Quote, verbatim, all material below, without pictures.

» **DATASET SECTION**
[Begin]

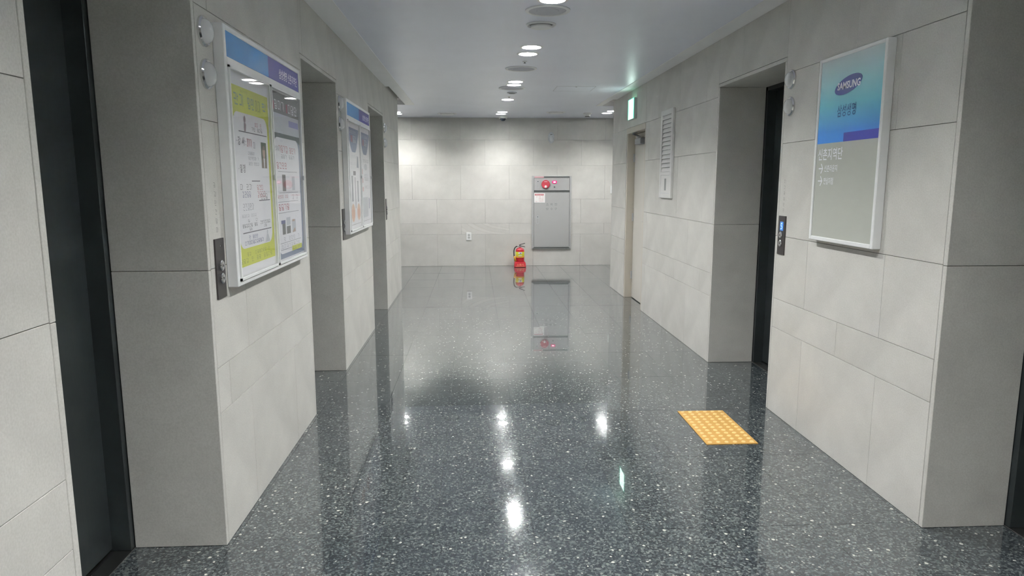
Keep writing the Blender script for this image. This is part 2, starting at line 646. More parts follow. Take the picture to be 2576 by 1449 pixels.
def face_rows(parent, face, plane, s0, s1, rows, even, odd, pitch, zmin=None, special=None):
    for r in range(len(rows) - 1):
        z0, z1 = rows[r], rows[r + 1]
        if zmin is not None:
            if z1 <= zmin + 0.02:
                continue
            z0 = max(z0, zmin)
        j0 = even if r % 2 == 0 else odd
        k = math.ceil((s0 - j0) / pitch)
        cuts = [s0]
        while j0 + k * pitch < s1:
            c = j0 + k * pitch
            if c - s0 > 0.05 and s1 - c > 0.05:
                cuts.append(c)
            k += 1
        cuts.append(s1)
        for a, b in zip(cuts, cuts[1:]):
            m = STONE
            if special and special[0] == r and a <= special[1] < b:
                m = STONE_SWIRL
            stone_panel(parent, face, plane, a, b, z0, z1, m)


def side_wall(name, face, plane, opens, y_end, depth, x_out, label, even, odd, pitch, door=None):
    s = -1 if face == 'L' else 1          # away from the hall
    bm = bmesh.new()
    inner = plane + s * PT * 0.6
    edges = [Y0]
    allopens = sorted(list(opens) + ([door[:2]] if door else []))
    for a, b in allopens:
        edges += [a, b]
    edges.append(y_end)

    def slab(y0, y1, z0, z1, xa=inner, xb=x_out):
        abox(bm, min(xa, xb), max(xa, xb), y0, y1, z0, z1)
    for k in range(0, len(edges), 2):
        slab(edges[k] + (CS * 0.6 if k else 0), edges[k + 1] - CS * 0.6, 0, H + 0.16)
    for a, b in opens:
        slab(a - CS, b + CS, HEAD + CS * 0.6, H + 0.16)
        slab(a - CS, b + CS, 0, H, plane + s * (depth + 0.13), x_out)      # behind the doors
    if door:
        slab(door[0] - CS, door[1] + CS, door[2] + 0.02, H + 0.16)
        slab(door[0] - CS, door[1] + CS, 0, H, plane + s * 0.35, x_out)
    wall = obj(name, bm, BACKING)
    tag(wall, label, 'wall', kind='structure')
    for k in range(0, len(edges), 2):
        a, b = edges[k], edges[k + 1]
        a2 = a + (CS if k else 0)
        b2 = b - CS
        if door and abs(a - door[1]) < 1e-6:
            a2 = a
        if door and abs(b - door[0]) < 1e-6:
            b2 = b
        if k == 0:
            face_rows(wall, face, plane, a2, b2, ROWS_S, 1.30, 0.92, pitch)
        else:
            face_rows(wall, face, plane, a2, b2, ROWS_S, even, odd, pitch)
    for a, b in opens:
        face_rows(wall, face, plane, a - CS, b + CS, ROWS_S, even, odd, pitch, zmin=HEAD + CS)
        x0, x1 = sorted((plane, plane + s * depth))
        for z0, z1 in ((0.0, 1.155), (1.155, HEAD)):
            box('lining_slab', x0, x1, b, b + CS - JG, z0 + JG / 2, z1 - JG / 2, STONE, wall, bev=0.0015)
            box('lining_slab', x0, x1, a - CS + JG, a, z0 + JG / 2, z1 - JG / 2, STONE, wall, bev=0.0015)
        box('soffit_slab', x0, x1, a - CS + JG, b + CS - JG, HEAD, HEAD + CS - JG, STONE, wall, bev=0.0015)
    if door:
        face_rows(wall, face, plane, door[0], door[1], ROWS_S, even, odd, pitch, zmin=door[2] + 0.028)
    # end return of the wall where the cross corridor opens
    x0, x1 = sorted((plane, x_out))
    for z0, z1 in zip(ROWS_S, ROWS_S[1:]):
        box('end_slab', x0, x1, y_end - CS + JG, y_end, z0 + JG / 2, z1 - JG / 2, STONE, wall, bev=0.0015)
    return wall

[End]

» **RESULT OF THIS EXERCISE**
Keep writing the Blender script for this image. This is part 2, starting at line 646. More parts follow. Take the picture to be 2576 by 1449 pixels.
def face_rows(parent, face, plane, s0, s1, rows, even, odd, pitch, zmin=None, special=None):
    for r in range(len(rows) - 1):
        z0, z1 = rows[r], rows[r + 1]
        if zmin is not None:
            if z1 <= zmin + 0.02:
                continue
            z0 = max(z0, zmin)
        j0 = even if r % 2 == 0 else odd
        k = math.ceil((s0 - j0) / pitch)
        cuts = [s0]
        while j0 + k * pitch < s1:
            c = j0 + k * pitch
            if c - s0 > 0.05 and s1 - c > 0.05:
                cuts.append(c)
            k += 1
        cuts.append(s1)
        for a, b in zip(cuts, cuts[1:]):
            m = STONE
            if special and special[0] == r and a <= special[1] < b:
                m = STONE_SWIRL
            stone_panel(parent, face, plane, a, b, z0, z1, m)


def side_wall(name, face, plane, opens, y_end, depth, x_out, label, even, odd, pitch, door=None):
    s = -1 if face == 'L' else 1          # away from the hall
    bm = bmesh.new()
    inner = plane + s * PT * 0.6
    edges = [Y0]
    allopens = sorted(list(opens) + ([door[:2]] if door else []))
    for a, b in allopens:
        edges += [a, b]
    edges.append(y_end)

    def slab(y0, y1, z0, z1, xa=inner, xb=x_out):
        abox(bm, min(xa, xb), max(xa, xb), y0, y1, z0, z1)
    for k in range(0, len(edges), 2):
        slab(edges[k] + (CS * 0.6 if k else 0), edges[k + 1] - CS * 0.6, 0, H + 0.16)
    for a, b in opens:
        slab(a - CS, b + CS, HEAD + CS * 0.6, H + 0.16)
        slab(a - CS, b + CS, 0, H, plane + s * (depth + 0.13), x_out)      # behind the doors
    if door:
        slab(door[0] - CS, door[1] + CS, door[2] + 0.02, H + 0.16)
        slab(door[0] - CS, door[1] + CS, 0, H, plane + s * 0.35, x_out)
    wall = obj(name, bm, BACKING)
    tag(wall, label, 'wall', kind='structure')
    for k in range(0, len(edges), 2):
        a, b = edges[k], edges[k + 1]
        a2 = a + (CS if k else 0)
        b2 = b - CS
        if door and abs(a - door[1]) < 1e-6:
            a2 = a
        if door and abs(b - door[0]) < 1e-6:
            b2 = b
        if k == 0:
            face_rows(wall, face, plane, a2, b2, ROWS_S, 1.30, 0.92, pitch)
        else:
            face_rows(wall, face, plane, a2, b2, ROWS_S, even, odd, pitch)
    for a, b in opens:
        face_rows(wall, face, plane, a - CS, b + CS, ROWS_S, even, odd, pitch, zmin=HEAD + CS)
        x0, x1 = sorted((plane, plane + s * depth))
        for z0, z1 in ((0.0, 1.155), (1.155, HEAD)):
            box('lining_slab', x0, x1, b, b + CS - JG, z0 + JG / 2, z1 - JG / 2, STONE, wall, bev=0.0015)
            box('lining_slab', x0, x1, a - CS + JG, a, z0 + JG / 2, z1 - JG / 2, STONE, wall, bev=0.0015)
        box('soffit_slab', x0, x1, a - CS + JG, b + CS - JG, HEAD, HEAD + CS - JG, STONE, wall, bev=0.0015)
    if door:
        face_rows(wall, face, plane, door[0], door[1], ROWS_S, even, odd, pitch, zmin=door[2] + 0.028)
    # end return of the wall where the cross corridor opens
    x0, x1 = sorted((plane, x_out))
    for z0, z1 in zip(ROWS_S, ROWS_S[1:]):
        box('end_slab', x0, x1, y_end - CS + JG, y_end, z0 + JG / 2, z1 - JG / 2, STONE, wall, bev=0.0015)
    return wall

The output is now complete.